Preocupados com a boataria de que Serra poderia desistir da candidatura à Presidência em decorrência do significativo crescimento da candidatura Dilma Rousseff nas pesquisas, os tucanos chegaram à conclusão de que nesta semana o governador precisaria fazer gestos que indicassem a confirmação, ou a desistência da candidatura, e pusessem fim às especulações.

O primeiro sinal foi dado na terça-feira, com o anúncio do afastamento de integrantes do governo que passariam a compor a equipe de campanha.

O segundo foi o discurso do Congresso, tido pelos correligionários como indicativo do tom a ser adotado na disputa com o PT, e o terceiro poderia ser dado hoje em Minas.

Havia esperança no PSDB de que Serra pudesse iniciar a abertura de um caminho que levasse Aécio ? hoje resistente ? a aceitar o lugar de vice na chapa tucana sem que pareça capitulação a um papel coadjuvante.



Contexto

O processo eleitoral está no seguinte pé: uma campanha liderada por um presidente forte com candidata fraca, contra um candidato forte de oposição sem campanha.

A questão a ser esclarecida no transcorrer da disputa é se vai prevalecer a competência da campanha ou a consistência dos candidatos como fator de convencimento do eleitorado.

Até agora tem prevalecido o quesito em que Lula é bamba, a agitação de palanque. A oposição argumenta que ele joga sozinho.

Mas joga porque, além das circunstâncias desigualmente favoráveis fornecidas pela combinação dos instrumentos de governo e total ausência de pudor no seu uso, seus adversários deixaram que jogasse.

Ativeram-se unicamente à própria estratégia de fazer tudo a seu tempo. É de se concordar que talvez não tivessem outro jeito, dada a falta de traquejo no ofício de se opor.

Isso, no entanto, não tira o mérito de Lula. Ele conseguiu antecipar o calendário. Deixou a agenda tão adequada à sua conveniência que, ao contrário de eleições passadas, quando antes de abril não se oficializava nada, exige-se o lançamento de candidatos três meses antes das convenções partidárias para a escolha de candidaturas.

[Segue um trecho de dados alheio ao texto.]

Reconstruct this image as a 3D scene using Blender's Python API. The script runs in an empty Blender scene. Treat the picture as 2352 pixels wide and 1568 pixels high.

Nesse aspecto, o presidente deu um baile no adversário, por ter conseguido atravessar o período em que a oposição foi franca favorita nas pesquisas, com pose de campeão.



Caso encerrado

Ou o DEM reivindica a vice na chapa do PSDB como forma de pressão sobre Aécio Neves aceitar ou resolveu esquecer o acordo firmado lá atrás com o tucanato. Uma terceira hipótese é que ande em busca de um assunto para se desviar de suas agruras.

Quando Gilberto Kassab foi escolhido vice de José Serra na Prefeitura de São Paulo, em 2004, o partido abriu mão da vaga na chapa presidencial em 2010 e assim ficaram combinadas ambas as partes.